* Aim of the exercise
Carry none of the pictures over; write out the complete data exactly.

* Material
┄┄┄┄┄┄┄┄┄┄┄┄┄┄┄┄┄┄┄┄
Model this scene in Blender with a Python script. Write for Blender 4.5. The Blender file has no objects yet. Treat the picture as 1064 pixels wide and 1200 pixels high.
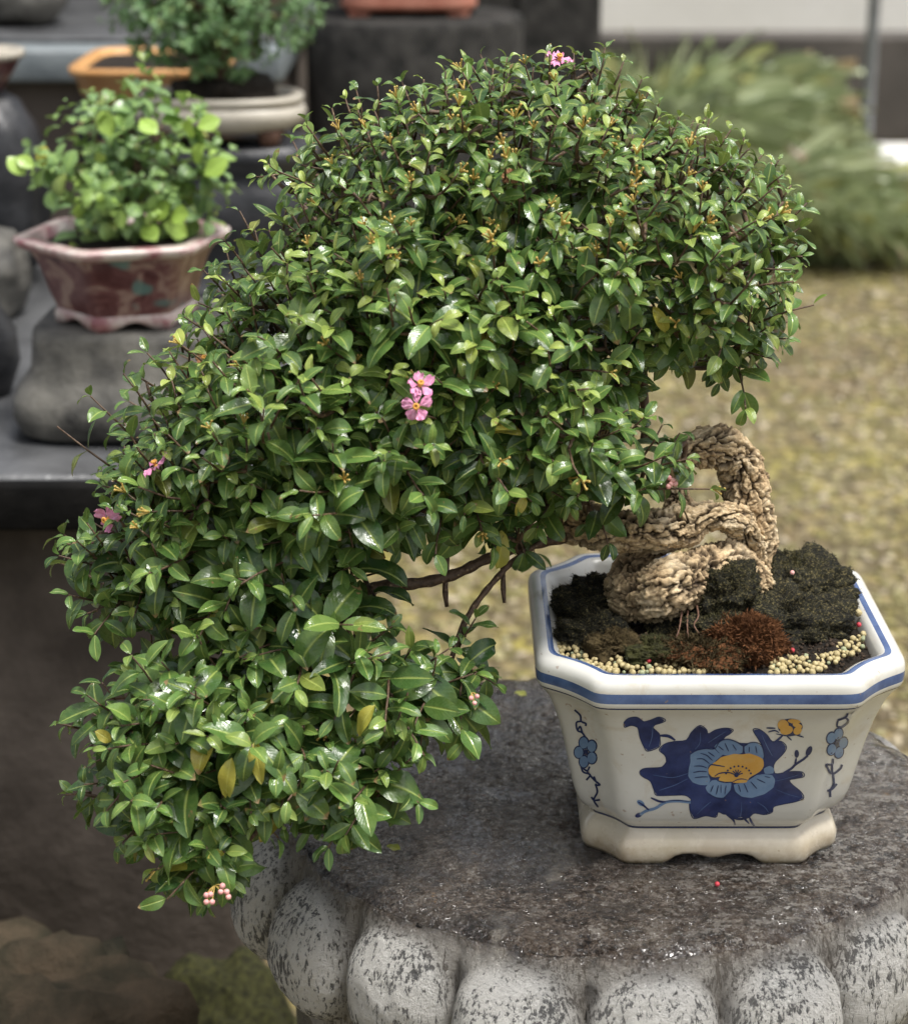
import bpy, bmesh, math, random
import numpy as np
from mathutils import Vector, Matrix, noise as mn
from mathutils.bvhtree import BVHTree
from mathutils.geometry import delaunay_2d_cdt
random.seed(7); rng = np.random.default_rng(11)
S = bpy.context.scene; COL = S.collection
R = math.radians
# ------------------------------------------------------------------ camera
H, PITCH, FPX = 1.45, R(19.0), 2400.0
ZP = 0.693                                   # top of the stone pedestal
CAM = np.array([0, 0, H]); FW = np.array([0, math.cos(PITCH), -math.sin(PITCH)])
UPV = np.array([0, math.sin(PITCH), math.cos(PITCH)]); RT = np.array([1.0, 0, 0])
D0 = 1.57                                    # axis depth of the trunk
cd = bpy.data.cameras.new('camera'); cam = bpy.data.objects.new('camera', cd); COL.objects.link(cam)
cam.location = (0, 0, H); cam.rotation_euler = (R(90) - PITCH, 0, 0)
cd.sensor_fit = 'VERTICAL'; cd.sensor_height = 36; cd.lens = 72; cd.clip_start = 0.05; cd.clip_end = 200
cd.dof.use_dof = True; cd.dof.focus_distance = 1.50; cd.dof.aperture_fstop = 6.3
S.camera = cam
def P(px, py, d=D0):
    return CAM + d * (FW + (px - 532) / FPX * RT - (py - 600) / FPX * UPV)
def ray(px, py):
    v = FW + (px - 532) / FPX * RT - (py - 600) / FPX * UPV
    return v / np.linalg.norm(v)
def PZ(px, py, z):
    v = ray(px, py); return CAM + v * ((z - H) / v[2])
def PY(px, py, Y):
    v = ray(px, py); return CAM + v * (Y / v[1])
# ------------------------------------------------------------------ object helpers
def link(o, parent=None):
    COL.objects.link(o)
    if parent is not None: o.parent = parent
    return o
def tag(o, label=None, cat=None, group=None, kind=None):
    if label: o['label'] = label
    if cat: o['category'] = cat
    if group: o['group'] = group
    if kind: o['kind'] = kind
    return o
def empty(name, loc, label=None, cat=None, group=None):
    o = bpy.data.objects.new(name, None); o.empty_display_size = 0.02; o.location = loc
    link(o); tag(o, label, cat, group); return o
def mesh(name, V, F, mats, parent=None, smooth=True, fm=None, uv=None, cols=None):
    """V in world coordinates; when parented to an Empty (no rotation) they are shifted to its origin."""
    V = np.asarray(V, dtype=np.float64)
    org = np.array(parent_origin(parent)) if parent is not None else V.mean(0) * np.array([1, 1, 0]) + np.array([0, 0, V[:, 2].min()])
    me = bpy.data.meshes.new(name)
    if isinstance(F, np.ndarray):
        n, k = F.shape
        me.vertices.add(len(V)); me.vertices.foreach_set('co', (V - org).astype(np.float32).ravel())
        me.loops.add(n * k); me.loops.foreach_set('vertex_index', F.astype(np.int32).ravel())
        me.polygons.add(n); me.polygons.foreach_set('loop_start', np.arange(0, n * k, k, dtype=np.int32))
        me.polygons.foreach_set('loop_total', np.full(n, k, dtype=np.int32))
        me.update(calc_edges=True)
    else:
        me.from_pydata((V - org).tolist(), [], F)
    for m in (mats if isinstance(mats, (list, tuple)) else [mats]): me.materials.append(m)
    me.polygons.foreach_set('use_smooth', np.full(len(me.polygons), smooth))
    if fm is not None: me.polygons.foreach_set('material_index', np.asarray(fm, dtype=np.int32))
    if uv is not None:
        l = me.uv_layers.new(name='UVMap'); li = np.zeros(len(me.loops), dtype=np.int32)
        me.loops.foreach_get('vertex_index', li); l.data.foreach_set('uv', np.asarray(uv, dtype=np.float32)[li].ravel())
    if cols is not None:
        a = me.color_attributes.new('tone', 'FLOAT_COLOR', 'POINT')
        a.data.foreach_set('color', np.asarray(cols, dtype=np.float32).ravel())
    me.update()
    o = bpy.data.objects.new(name, me)
    if parent is None: o.location = org
    elif parent.type == 'MESH': pass
    return link(o, parent)
def parent_origin(p):
    x = np.zeros(3)
    while p is not None:
        x = x + np.array(p.location); p = p.parent
    return x
class MB:
    def __init__(s): s.V = []; s.F = []; s.M = []; s.C = []
    def add(s, V, F, m=0, c=(0, 0, 0, 1)):
        b = len(s.V); s.V.extend([tuple(v) for v in V]); s.F.extend([tuple(i + b for i in f) for f in F]); s.M.extend([m] * len(F))
        s.C.extend([c] * len(V) if not isinstance(c, list) else c)
    def build(s, name, mats, parent=None, smooth=True): return mesh(name, s.V, s.F, mats, parent, smooth, fm=s.M, cols=s.C)
def spline(pts, step):
    """Catmull-Rom through pts (any number of columns), resampled at about `step` of xyz length."""
    p = np.asarray(pts, float); p = np.vstack([2 * p[0] - p[1], p, 2 * p[-1] - p[-2]]); out = []
    for i in range(1, len(p) - 2):
        n = max(2, int(np.linalg.norm(p[i + 1, :3] - p[i, :3]) / step)); t = np.linspace(0, 1, n, endpoint=False)[:, None]
        a, b, c, d = p[i - 1], p[i], p[i + 1], p[i + 2]
        out.append(.5 * ((2 * b) + (-a + c) * t + (2 * a - 5 * b + 4 * c - d) * t ** 2 + (-a + 3 * b - 3 * c + d) * t ** 3))
    out.append(p[-2][None]); return np.vstack(out)
def tube(path, rad, sides, disp=None, cap=True):
    path = np.asarray(path); n = len(path); T = np.gradient(path, axis=0); T /= np.linalg.norm(T, axis=1)[:, None] + 1e-12
    u = np.cross(T[0], [0.3, 0.5, 0.8]); u /= np.linalg.norm(u); th = np.linspace(0, 2 * np.pi, sides, endpoint=False); V = []; s = 0; C = []
    for i in range(n):
        u = u - T[i] * u.dot(T[i]); u /= np.linalg.norm(u); w = np.cross(T[i], u)
        if i: s += np.linalg.norm(path[i] - path[i - 1])
        dirs = np.outer(np.cos(th), u) + np.outer(np.sin(th), w)
        r = np.full(sides, rad[i])
        if disp is not None:
            dd, cc = disp(s, th, rad[i], path[i], dirs); r = r + dd; C.extend(cc)
        V.append(path[i] + dirs * r[:, None])
    V = np.vstack(V); F = []
    for i in range(n - 1):
        for j in range(sides):
            k = (j + 1) % sides; F.append((i * sides + j, i * sides + k, (i + 1) * sides + k, (i + 1) * sides + j))
    if cap: F.append(tuple(range(sides))[::-1]); F.append(tuple((n - 1) * sides + j for j in range(sides)))
    return V, F, C
def box(x0, x1, y0, y1, z0, z1, bev=0.0, seg=2):
    bm = bmesh.new(); bmesh.ops.create_cube(bm, size=1)
    for v in bm.verts: v.co = Vector((x0 + (v.co.x + .5) * (x1 - x0), y0 + (v.co.y + .5) * (y1 - y0), z0 + (v.co.z + .5) * (z1 - z0)))
    if bev: bmesh.ops.bevel(bm, geom=bm.edges[:], offset=bev, segments=seg, affect='EDGES', profile=.5)
    V = [tuple(v.co) for v in bm.verts]; F = [tuple(v.index for v in f.verts) for f in bm.faces]; bm.free(); return V, F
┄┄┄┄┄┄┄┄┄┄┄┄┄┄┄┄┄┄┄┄
* Solution
Model this scene in Blender with a Python script. Write for Blender 4.5. The Blender file has no objects yet. Treat the picture as 1064 pixels wide and 1200 pixels high.
import bpy, bmesh, math, random
import numpy as np
from mathutils import Vector, Matrix, noise as mn
from mathutils.bvhtree import BVHTree
from mathutils.geometry import delaunay_2d_cdt
random.seed(7); rng = np.random.default_rng(11)
S = bpy.context.scene; COL = S.collection
R = math.radians
# ------------------------------------------------------------------ camera
H, PITCH, FPX = 1.45, R(19.0), 2400.0
ZP = 0.693                                   # top of the stone pedestal
CAM = np.array([0, 0, H]); FW = np.array([0, math.cos(PITCH), -math.sin(PITCH)])
UPV = np.array([0, math.sin(PITCH), math.cos(PITCH)]); RT = np.array([1.0, 0, 0])
D0 = 1.57                                    # axis depth of the trunk
cd = bpy.data.cameras.new('camera'); cam = bpy.data.objects.new('camera', cd); COL.objects.link(cam)
cam.location = (0, 0, H); cam.rotation_euler = (R(90) - PITCH, 0, 0)
cd.sensor_fit = 'VERTICAL'; cd.sensor_height = 36; cd.lens = 72; cd.clip_start = 0.05; cd.clip_end = 200
cd.dof.use_dof = True; cd.dof.focus_distance = 1.50; cd.dof.aperture_fstop = 6.3
S.camera = cam
def P(px, py, d=D0):
    return CAM + d * (FW + (px - 532) / FPX * RT - (py - 600) / FPX * UPV)
def ray(px, py):
    v = FW + (px - 532) / FPX * RT - (py - 600) / FPX * UPV
    return v / np.linalg.norm(v)
def PZ(px, py, z):
    v = ray(px, py); return CAM + v * ((z - H) / v[2])
def PY(px, py, Y):
    v = ray(px, py); return CAM + v * (Y / v[1])
# ------------------------------------------------------------------ object helpers
def link(o, parent=None):
    COL.objects.link(o)
    if parent is not None: o.parent = parent
    return o
def tag(o, label=None, cat=None, group=None, kind=None):
    if label: o['label'] = label
    if cat: o['category'] = cat
    if group: o['group'] = group
    if kind: o['kind'] = kind
    return o
def empty(name, loc, label=None, cat=None, group=None):
    o = bpy.data.objects.new(name, None); o.empty_display_size = 0.02; o.location = loc
    link(o); tag(o, label, cat, group); return o
def mesh(name, V, F, mats, parent=None, smooth=True, fm=None, uv=None, cols=None):
    """V in world coordinates; when parented to an Empty (no rotation) they are shifted to its origin."""
    V = np.asarray(V, dtype=np.float64)
    org = np.array(parent_origin(parent)) if parent is not None else V.mean(0) * np.array([1, 1, 0]) + np.array([0, 0, V[:, 2].min()])
    me = bpy.data.meshes.new(name)
    if isinstance(F, np.ndarray):
        n, k = F.shape
        me.vertices.add(len(V)); me.vertices.foreach_set('co', (V - org).astype(np.float32).ravel())
        me.loops.add(n * k); me.loops.foreach_set('vertex_index', F.astype(np.int32).ravel())
        me.polygons.add(n); me.polygons.foreach_set('loop_start', np.arange(0, n * k, k, dtype=np.int32))
        me.polygons.foreach_set('loop_total', np.full(n, k, dtype=np.int32))
        me.update(calc_edges=True)
    else:
        me.from_pydata((V - org).tolist(), [], F)
    for m in (mats if isinstance(mats, (list, tuple)) else [mats]): me.materials.append(m)
    me.polygons.foreach_set('use_smooth', np.full(len(me.polygons), smooth))
    if fm is not None: me.polygons.foreach_set('material_index', np.asarray(fm, dtype=np.int32))
    if uv is not None:
        l = me.uv_layers.new(name='UVMap'); li = np.zeros(len(me.loops), dtype=np.int32)
        me.loops.foreach_get('vertex_index', li); l.data.foreach_set('uv', np.asarray(uv, dtype=np.float32)[li].ravel())
    if cols is not None:
        a = me.color_attributes.new('tone', 'FLOAT_COLOR', 'POINT')
        a.data.foreach_set('color', np.asarray(cols, dtype=np.float32).ravel())
    me.update()
    o = bpy.data.objects.new(name, me)
    if parent is None: o.location = org
    elif parent.type == 'MESH': pass
    return link(o, parent)
def parent_origin(p):
    x = np.zeros(3)
    while p is not None:
        x = x + np.array(p.location); p = p.parent
    return x
class MB:
    def __init__(s): s.V = []; s.F = []; s.M = []; s.C = []
    def add(s, V, F, m=0, c=(0, 0, 0, 1)):
        b = len(s.V); s.V.extend([tuple(v) for v in V]); s.F.extend([tuple(i + b for i in f) for f in F]); s.M.extend([m] * len(F))
        s.C.extend([c] * len(V) if not isinstance(c, list) else c)
    def build(s, name, mats, parent=None, smooth=True): return mesh(name, s.V, s.F, mats, parent, smooth, fm=s.M, cols=s.C)
def spline(pts, step):
    """Catmull-Rom through pts (any number of columns), resampled at about `step` of xyz length."""
    p = np.asarray(pts, float); p = np.vstack([2 * p[0] - p[1], p, 2 * p[-1] - p[-2]]); out = []
    for i in range(1, len(p) - 2):
        n = max(2, int(np.linalg.norm(p[i + 1, :3] - p[i, :3]) / step)); t = np.linspace(0, 1, n, endpoint=False)[:, None]
        a, b, c, d = p[i - 1], p[i], p[i + 1], p[i + 2]
        out.append(.5 * ((2 * b) + (-a + c) * t + (2 * a - 5 * b + 4 * c - d) * t ** 2 + (-a + 3 * b - 3 * c + d) * t ** 3))
    out.append(p[-2][None]); return np.vstack(out)
def tube(path, rad, sides, disp=None, cap=True):
    path = np.asarray(path); n = len(path); T = np.gradient(path, axis=0); T /= np.linalg.norm(T, axis=1)[:, None] + 1e-12
    u = np.cross(T[0], [0.3, 0.5, 0.8]); u /= np.linalg.norm(u); th = np.linspace(0, 2 * np.pi, sides, endpoint=False); V = []; s = 0; C = []
    for i in range(n):
        u = u - T[i] * u.dot(T[i]); u /= np.linalg.norm(u); w = np.cross(T[i], u)
        if i: s += np.linalg.norm(path[i] - path[i - 1])
        dirs = np.outer(np.cos(th), u) + np.outer(np.sin(th), w)
        r = np.full(sides, rad[i])
        if disp is not None:
            dd, cc = disp(s, th, rad[i], path[i], dirs); r = r + dd; C.extend(cc)
        V.append(path[i] + dirs * r[:, None])
    V = np.vstack(V); F = []
    for i in range(n - 1):
        for j in range(sides):
            k = (j + 1) % sides; F.append((i * sides + j, i * sides + k, (i + 1) * sides + k, (i + 1) * sides + j))
    if cap: F.append(tuple(range(sides))[::-1]); F.append(tuple((n - 1) * sides + j for j in range(sides)))
    return V, F, C
def box(x0, x1, y0, y1, z0, z1, bev=0.0, seg=2):
    bm = bmesh.new(); bmesh.ops.create_cube(bm, size=1)
    for v in bm.verts: v.co = Vector((x0 + (v.co.x + .5) * (x1 - x0), y0 + (v.co.y + .5) * (y1 - y0), z0 + (v.co.z + .5) * (z1 - z0)))
    if bev: bmesh.ops.bevel(bm, geom=bm.edges[:], offset=bev, segments=seg, affect='EDGES', profile=.5)
    V = [tuple(v.co) for v in bm.verts]; F = [tuple(v.index for v in f.verts) for f in bm.faces]; bm.free(); return V, F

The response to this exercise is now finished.